As a member of Heineken’s supervisory board in 2002 and its chairman since 2004, Van Lede draws on more than 40 years of experience in a wide range of businesses to provide the long-term view. Following a law degree from Leiden University and an MBA from INSEAD, he worked for two years for Shell International before joining McKinsey in 1969. Later, he served as president and CEO of a Dutch construction company, chairman of the Confederation of Netherlands Industries (VNO) and vice president of the Union of Industrial and Employers’ Confederations of Europe (UNICE). Today, he also sits on the boards of a number of other international companies, including Sara Lee, which owns the Dutch coffee brand Douwe Egberts, Philips, Air France-KLM and AirLiquide.

Expanding global brands

With more than 125 breweries in over 70 countries and a global network of distributors, Heineken is one of the most valuable global brands. The world’s third-largest brewer after Anheuser-Busch InBev and SABMiller based on revenues, it is also the world’s largest cider producer. As a family-controlled company, it is fiercely committed to independence in a market characterised by ongoing consolidation.

In Europe, where it is the market leader, beer sales are under pressure because of demographics and stagnating economies. In Europe’s ageing societies, acknowledges Van Lede, “the demographics are against you” because of a shift in the age pyramid away from the 16- to 40-year olds who are the main consumers of beer towards “a more pillar-like construction where more older people shift away from beer, so we have to refocus beer as a product relative to competing consumption possibilities such as wine.”

By contrast, Heineken is enjoying strong growth in developing countries, with more youthful populations and in many cases more dynamic economies. In 2008, it acquired a 37.5 percent stake in India’s United Breweries Ltd, the brewer of Kingfisher beer, as part of its carve-up with Carlsberg of the assets of UK brewer Scottish & Newcastle, and last year it bought Mexico’s FEMSA, producer of Dos Equis, Tecate and Sol, and Latin America’s second-largest Coca Cola bottler. It also has strong positions in a number of African countries.

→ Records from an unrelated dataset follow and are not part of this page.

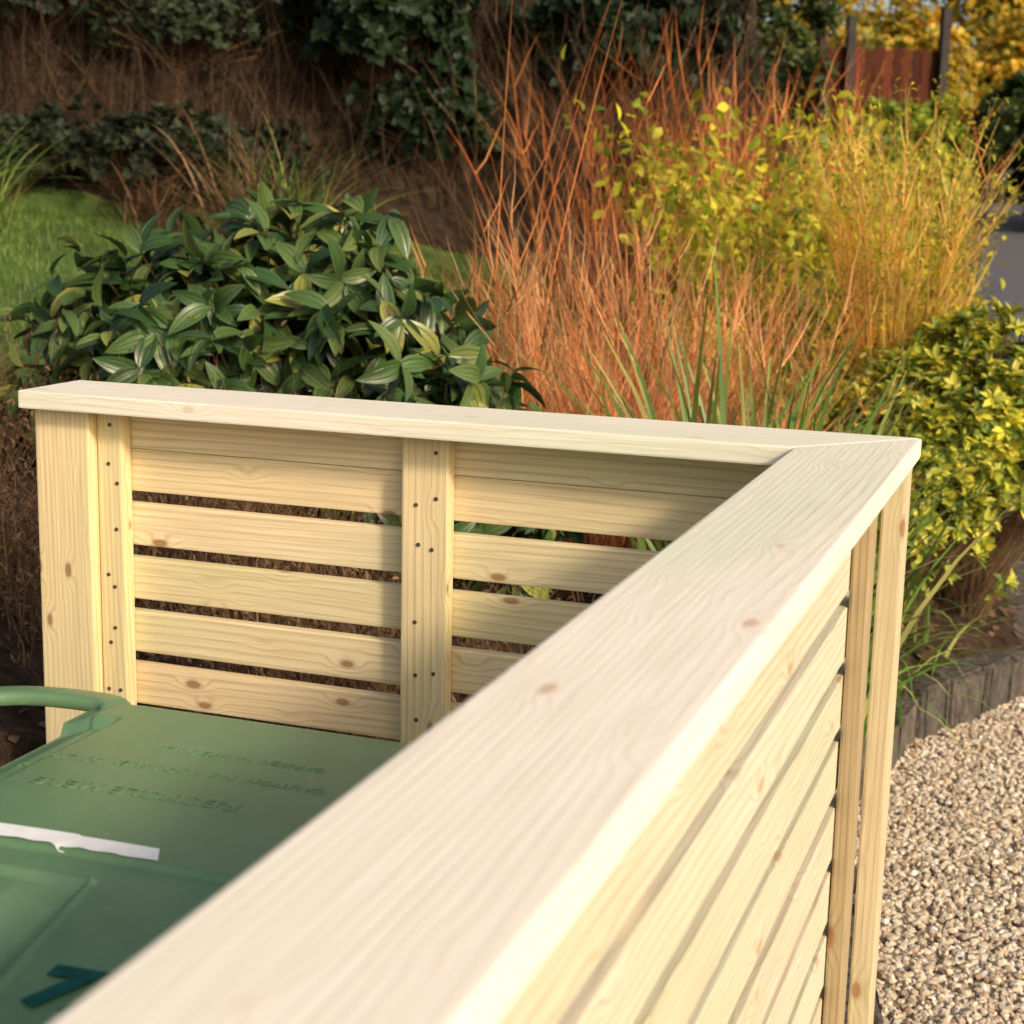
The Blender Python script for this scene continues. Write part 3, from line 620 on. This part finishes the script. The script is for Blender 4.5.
# ------------------------------------------------------------------ timber fence
fm,nt,out=newmat('red_brown_fence'); g=N(nt,'ShaderNodeNewGeometry'); c=ramp(nt,g.outputs['Random Per Island'],[(0,(.05,.016,.010)),(1,(.13,.036,.018))]); prin(nt,out,c,.85,None,.1)
fd,nt,out=newmat('dark_post'); g=N(nt,'ShaderNodeNewGeometry'); prin(nt,out,ramp(nt,noise(nt,g.outputs['Position'],8,3),[(.3,(.012,.010,.009)),(.7,(.03,.024,.02))]),.8)
fe=bpy.data.objects.new('timber_fence',None); COL.objects.link(fe); fe.location=(5.0,24,float(rise(24))); fe.rotation_euler=(0,0,.12); tag(fe,'reddish brown close-board timber fence beside the driveway','fence')
bm=bmesh.new(); x=-.85
while x<.9:
    boxbm(bm,x,x+.128,-.012+rng.uniform(0,.012),.012,.05,2.38+rng.uniform(-.03,.03),.004); x+=.14
boxbm(bm,-.85,.9,.02,.07,.5,.6,.004); boxbm(bm,-.85,.9,.02,.07,1.9,2.0,.004)
bmobj(bm,'fence_panel',[fm],fe)
for px_,hh in ((.97,2.95),(-.40,2.8)):
    bm=bmesh.new(); boxbm(bm,px_-.06,px_+.06,-.17,-.02,0,hh,.01); bmobj(bm,'post',[fd],fe)
# ------------------------------------------------------------------ light
lx_,ly_=S2W(.86,-.51); az=math.atan2(lx_,ly_); el=math.radians(28)
ts=Vector((math.sin(az)*math.cos(el),math.cos(az)*math.cos(el),math.sin(el)))
sd=bpy.data.lights.new('sun','SUN'); sd.energy=3.4; sd.angle=math.radians(7); sd.color=(1,.85,.66)
so=bpy.data.objects.new('sun',sd); COL.objects.link(so); so.rotation_euler=ts.to_track_quat('Z','Y').to_euler(); so.location=ts*20
w=bpy.data.worlds.new('World'); scene.world=w; w.use_nodes=True; nt=w.node_tree
bg=nt.nodes['Background']; sk=nt.nodes.new('ShaderNodeTexSky'); sk.sky_type='NISHITA'; sk.sun_disc=False; sk.sun_elevation=el; sk.sun_rotation=az; sk.dust_density=4.0; sk.air_density=1.0
c=mixc(nt,1.0,sk.outputs[0],(1.06,1.0,.93),'MULTIPLY')
nt.links.new(c,bg.inputs[0]); bg.inputs[1].default_value=.18
# ------------------------------------------------------------------ camera
p=math.radians(11.1); r=math.radians(1.3)
F_=Vector((0,math.cos(p),-math.sin(p))); Up=Vector((0,math.sin(p),math.cos(p))); Rt=Vector((1,0,0))
X=Rt*math.cos(r)+Up*math.sin(r); Y=-Rt*math.sin(r)+Up*math.cos(r); Z=-F_
M=Matrix((X,Y,Z)).transposed().to_4x4(); M.translation=Vector((0,0,1.72))
cd=bpy.data.cameras.new('camera'); cd.sensor_width=36; cd.lens=36*1634/1024; cd.clip_end=1500; cd.clip_start=.02
cd.dof.use_dof=True; cd.dof.focus_distance=2.5; cd.dof.aperture_fstop=8
co=bpy.data.objects.new('camera',cd); COL.objects.link(co); co.matrix_world=M; scene.camera=co
scene.view_settings.view_transform='Standard'; scene.view_settings.look='None'; scene.view_settings.exposure=0
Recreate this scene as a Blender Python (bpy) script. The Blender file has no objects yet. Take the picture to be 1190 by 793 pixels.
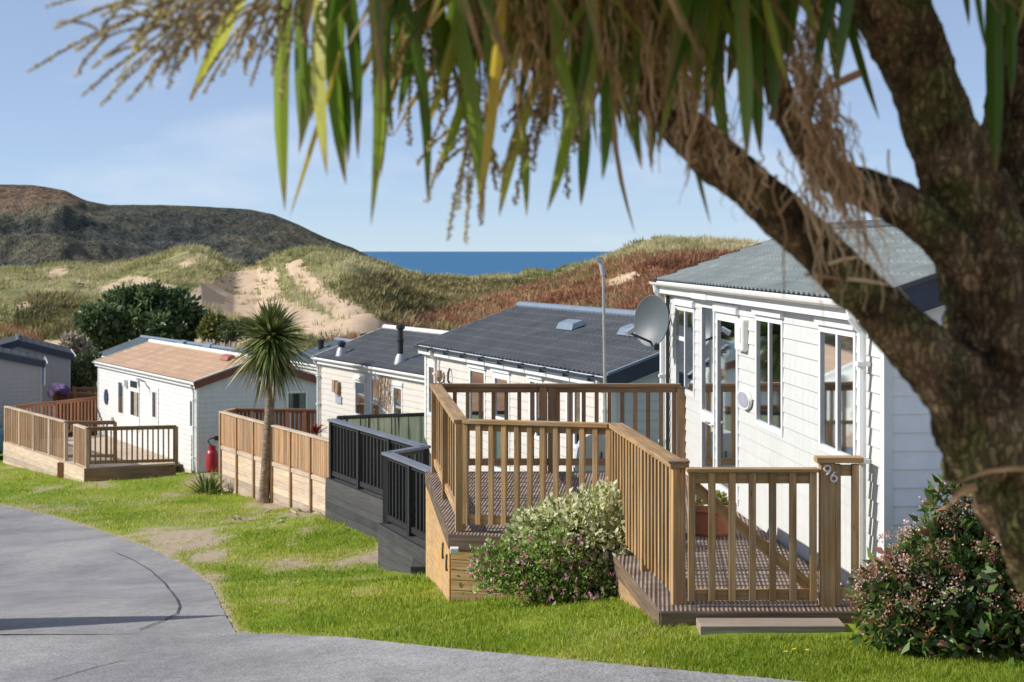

In commercial terms, building growth in the developing world is a simple equation, says Van Lede. “We benefit from: number one, the age build-up of the population; number two, fast-growing economies; and number three – and that comes hand in hand with fast growth – that people change their consumption behaviour from local products to more branded products.”

The importance of being selective

Even so, Heineken is selective in the markets that it enters. It has taken a cautious approach to China, the world’s largest producer and consumer of beer, for example. Recently it sold stakes that it had acquired in two Chinese beer makers to CR Snow, a joint venture between SABMiller and China Resources Enterprise that is China’s largest beer maker, with more than a 20 percent market share. Instead, says Van Lede, Heineken is focusing more on India. “It’s a matter of picking your battles,” he says, noting that the market for beer in India “in our view is growing faster than it is in China”.

So how is Heineken handling the challenges it faces in mature markets such as Europe? In common with other major brewers, it is focusing on premium beers that command higher profit margins. However, Van Lede cautions against expecting radical changes in its products. “You do adapt” to changing tastes but “very, very little on a year-to-year basis”, he says.

More important, Van Lede says, is to keep in touch with changes in the way people are drinking beer. “In general,” he notes, “I think beer has become less bitter than it used to be. That’s an innovation in itself. The second innovation is the way in which you drink it. Now you have the ice-cold beer, which is a different sensation to the beer presented at 8°C.” What’s more, “you used to drink it in a glass. Now people drink it much more from a bottle”.

Keeping up with such shifts requires paying very careful attention to consumer trends and to marketing. “You really have to have an intimate knowledge of the social and drinking habits of the younger generation,” says Van Lede. “So your age pyramid within the company, particularly those who are in touch with the market and with the publicity, should be fairly young.”

You also need to keep up with new technology and communications trends, and that’s where the new joint venture with Google comes in. In addition to developing advertising campaigns on YouTube, the two companies plan to work together in emerging economies, where mobile Internet use already exceeds desktop access, on advertising campaigns using mobile phones. They also plan to exchange ideas and knowledge in other areas of marketing.

“You see a shift in advertising to the social media,” says Van Lede. “I’m not saying that we are abandoning television but you do see that it’s going more that way.”